Data is not intimidating and is infused with meaning via narrative. The above addresses why: defining a problem statement up front matter so much? Why does building out an issue tree with structured hypothesis help you save time and stay focused? Why does a ghost deck help you think ahead on what your analysis will look and feel like? What are effective visualizations based on varying problem statements? And how does it all look together?
Visualisations
Relationship: When you problem statement requires understanding the relationship between 1+ features. examples include correlation plots and regressions. Comparison: When your problem statement requires the comparision of two data features or cohorts. The example here would be box plots. Temporal: When your problem statement requires understanding changes to 1+ features across time. Examples include time plots. Distribution: When enabling your problem statement requires understanding the biases in your data. Examples include mean, mode and averages. We can also leverrage geo maps. Metric Outputs: When showcasing the results to your problem statement eg experimentation, prediction, performance, metric etc).
Charts are useful in showing how our predictions compare to the actual data. Distributions allow you to compare quantities. Relationships explore how two variables relate to each other - whether both increase or whether one increases while the other decreases. The comparison of cohorts allows us to draw the comparison between the different audiences.
Use Cases:
When both your variables are numeric utilise Pearson correlation or regressions. When both your variables are categorical leverage chi-square test or any non-parametric test. When one variable is Categorical variable and the other has a numerical variable; ANOVA test is a good choice.
Comparison: When your problem statement requires the comparison between two cohorts eg what are the demographic differences between the top 10% of Fifa players by market value and the remaining 90% of players.
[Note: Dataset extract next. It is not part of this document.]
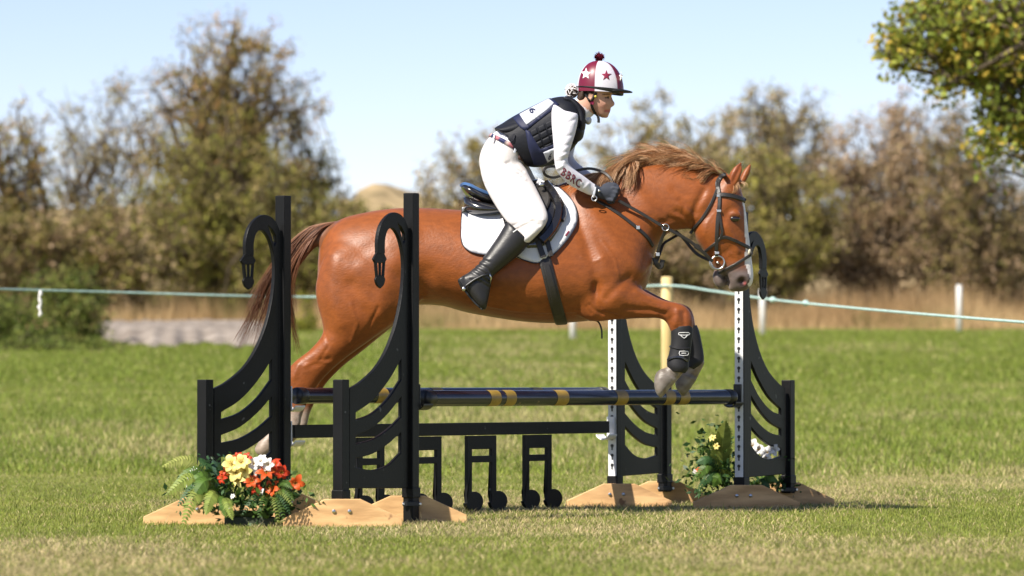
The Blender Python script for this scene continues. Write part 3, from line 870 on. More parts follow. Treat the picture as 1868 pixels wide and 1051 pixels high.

One of the most powerful ways to understand comparisons is utilising a box plot and can be read in many ways. Centre will tell if on average the cohorts are similar. Spread will tell you if they vary differently. Shape (symmetry, skewness) will indicate any asymmetry and it will also highligh missing pata / outliers.
Temporal: When your problem statements requires an understanding of change of 1+features across time. Eg how have the number of small brands changed in the past ten years compared to larger CPG strategics.
Distribution: When your problem statement requires understanding the biases in your data eg why has crime in NYC neighbourhoods decreased by 10% in the past 5 years. You can leverage R to create richer bubble visualisation for your user.
Reminder: Build out an Issue Tree **
What drives the current market value of the Top 10% of Fifa Platers?
- Is it demographically driven.
- Is it evaluated skills that drive market value.
- Is it performance by position that drives market value.
Communicating Visualisations:
Strong communications of visualisations have the following trats:
- Starts with the 'so what'.
- Review the hypothesis to the 'so what', if necessary.
Reminder
An end to end data presentation includes:
- A synthesis with a recommendation.
- A overview of the analysis.
- Key analysis that supports the recommendation.
- An overview of the biases that matter to and affect the recommendation.
- A set of proposed next steps.
Ghost Deck
Executive Summary
The key differentiators of the Top 10% of Fifa players based on market value from the remaining 90% of pplayers are, in order of significanceL:
- The potential of the player.
- The position on field of the player.
- Strikers and right midfield are more often in the Top 10% of . rated players.
- The age of the player
- Top rated players are significantly younger that the rest of the player populations.
- And the ability for the player to react and stay composed.